I look forward to seeing some of these points in your future articles if you find them valid and useful. No attribution necessary.

yes, and even the way he Times words its headlines about the situation. I think your assessment is much too kind.

I completely agree, but I wonder how and why it took you, a very intelligent person, so long to discover the glaring bias of the New
York Times.
This applies not only to the content of its articles but even how they
are placed. Anything negative appears on the front page, positive items are buried inside.
The organization CAMERA has pointed this out - and documented - for a long time.
Ernest Seinfeld

all that is the LEAST of it ....

Another inherently racist opinion piece. I believe Hamas has issued a warning that they will send suicide bombers to every Israeli bus & cafe.

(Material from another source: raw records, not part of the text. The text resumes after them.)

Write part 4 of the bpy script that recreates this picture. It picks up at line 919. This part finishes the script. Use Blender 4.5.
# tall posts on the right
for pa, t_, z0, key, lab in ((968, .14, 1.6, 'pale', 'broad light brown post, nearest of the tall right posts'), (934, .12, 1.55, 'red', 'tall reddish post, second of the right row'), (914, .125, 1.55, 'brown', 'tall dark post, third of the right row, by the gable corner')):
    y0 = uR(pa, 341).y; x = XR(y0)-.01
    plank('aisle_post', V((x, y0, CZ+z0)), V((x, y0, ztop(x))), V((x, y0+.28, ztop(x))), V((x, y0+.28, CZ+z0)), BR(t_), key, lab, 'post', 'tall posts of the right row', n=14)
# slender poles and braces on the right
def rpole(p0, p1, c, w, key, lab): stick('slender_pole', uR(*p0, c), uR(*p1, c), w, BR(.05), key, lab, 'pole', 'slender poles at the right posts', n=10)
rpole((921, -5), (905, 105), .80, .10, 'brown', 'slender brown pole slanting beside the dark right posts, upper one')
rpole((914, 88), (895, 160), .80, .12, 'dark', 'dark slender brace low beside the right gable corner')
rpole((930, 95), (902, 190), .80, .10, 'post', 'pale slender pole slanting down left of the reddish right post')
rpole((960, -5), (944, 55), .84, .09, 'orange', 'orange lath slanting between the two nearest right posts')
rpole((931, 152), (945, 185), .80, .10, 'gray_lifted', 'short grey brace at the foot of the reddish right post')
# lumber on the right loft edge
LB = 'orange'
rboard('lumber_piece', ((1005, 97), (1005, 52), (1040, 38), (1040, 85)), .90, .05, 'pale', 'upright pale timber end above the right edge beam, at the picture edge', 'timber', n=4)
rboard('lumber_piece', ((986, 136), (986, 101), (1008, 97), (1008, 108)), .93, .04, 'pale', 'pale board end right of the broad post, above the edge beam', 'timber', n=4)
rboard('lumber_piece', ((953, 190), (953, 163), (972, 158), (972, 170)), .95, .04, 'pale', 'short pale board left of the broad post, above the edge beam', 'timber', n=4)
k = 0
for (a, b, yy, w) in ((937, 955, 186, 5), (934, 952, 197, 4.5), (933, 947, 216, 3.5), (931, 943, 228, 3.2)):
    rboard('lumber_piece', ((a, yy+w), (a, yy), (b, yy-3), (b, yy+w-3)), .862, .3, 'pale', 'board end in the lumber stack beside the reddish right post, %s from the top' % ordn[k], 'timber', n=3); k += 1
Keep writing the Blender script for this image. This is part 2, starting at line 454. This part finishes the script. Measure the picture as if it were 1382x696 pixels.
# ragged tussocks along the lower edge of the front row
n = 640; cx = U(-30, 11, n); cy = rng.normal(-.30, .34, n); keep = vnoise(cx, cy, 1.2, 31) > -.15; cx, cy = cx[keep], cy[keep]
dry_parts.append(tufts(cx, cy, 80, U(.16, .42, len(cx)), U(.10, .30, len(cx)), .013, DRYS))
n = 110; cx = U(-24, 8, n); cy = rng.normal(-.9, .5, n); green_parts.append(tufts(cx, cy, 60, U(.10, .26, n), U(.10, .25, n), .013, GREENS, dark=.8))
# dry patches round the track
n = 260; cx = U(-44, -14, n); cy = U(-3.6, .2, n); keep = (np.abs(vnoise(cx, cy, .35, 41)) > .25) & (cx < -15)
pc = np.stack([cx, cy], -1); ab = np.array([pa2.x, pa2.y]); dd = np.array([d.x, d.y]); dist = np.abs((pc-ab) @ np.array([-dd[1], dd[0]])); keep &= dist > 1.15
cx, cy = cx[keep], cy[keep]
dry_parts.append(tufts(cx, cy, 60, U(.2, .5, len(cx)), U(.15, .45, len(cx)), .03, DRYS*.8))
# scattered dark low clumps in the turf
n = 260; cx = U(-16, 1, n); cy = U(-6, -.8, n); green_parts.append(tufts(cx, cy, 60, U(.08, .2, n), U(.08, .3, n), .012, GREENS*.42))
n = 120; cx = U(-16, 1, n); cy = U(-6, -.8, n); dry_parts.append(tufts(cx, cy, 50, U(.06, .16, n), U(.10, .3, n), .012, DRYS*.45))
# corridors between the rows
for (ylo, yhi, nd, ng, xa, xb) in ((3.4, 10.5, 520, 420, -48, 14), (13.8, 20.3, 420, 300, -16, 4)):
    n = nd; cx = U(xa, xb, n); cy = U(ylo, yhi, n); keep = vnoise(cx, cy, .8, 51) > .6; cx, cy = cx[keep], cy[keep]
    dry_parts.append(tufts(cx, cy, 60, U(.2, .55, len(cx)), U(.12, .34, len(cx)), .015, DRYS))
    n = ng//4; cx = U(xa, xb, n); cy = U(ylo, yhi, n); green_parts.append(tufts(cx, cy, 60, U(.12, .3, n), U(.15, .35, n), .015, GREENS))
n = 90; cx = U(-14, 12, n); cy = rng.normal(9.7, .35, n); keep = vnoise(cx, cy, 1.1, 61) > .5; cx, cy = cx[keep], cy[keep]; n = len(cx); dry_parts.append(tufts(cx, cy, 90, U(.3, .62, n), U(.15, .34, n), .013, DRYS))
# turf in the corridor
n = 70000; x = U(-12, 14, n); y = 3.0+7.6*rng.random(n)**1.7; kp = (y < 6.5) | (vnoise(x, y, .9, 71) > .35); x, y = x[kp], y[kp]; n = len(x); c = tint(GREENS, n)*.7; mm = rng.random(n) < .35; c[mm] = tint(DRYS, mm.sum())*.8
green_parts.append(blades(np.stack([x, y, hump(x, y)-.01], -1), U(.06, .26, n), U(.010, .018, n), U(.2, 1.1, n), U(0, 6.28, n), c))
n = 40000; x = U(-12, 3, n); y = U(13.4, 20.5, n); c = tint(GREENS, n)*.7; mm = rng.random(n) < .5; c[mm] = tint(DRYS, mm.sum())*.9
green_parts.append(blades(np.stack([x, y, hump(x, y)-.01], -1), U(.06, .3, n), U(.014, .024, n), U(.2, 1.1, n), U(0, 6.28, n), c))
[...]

It seems clear that much of the world is clamoring for more Jewish blood (Heaven forbid) in order to justify Israeli self defense. Its better to have to face their criticism for successful Israeli self defense than to have to face their sympathy for Hamas missiles killing Jews.

What sympathy That is not likely

Yishar Koah, Gary, for flaming the NYT. They well deserve it.

Mr. Rosenblatt is just having second thoughts about the NY Times now? Where has your head been for the past 40 years? Incredible!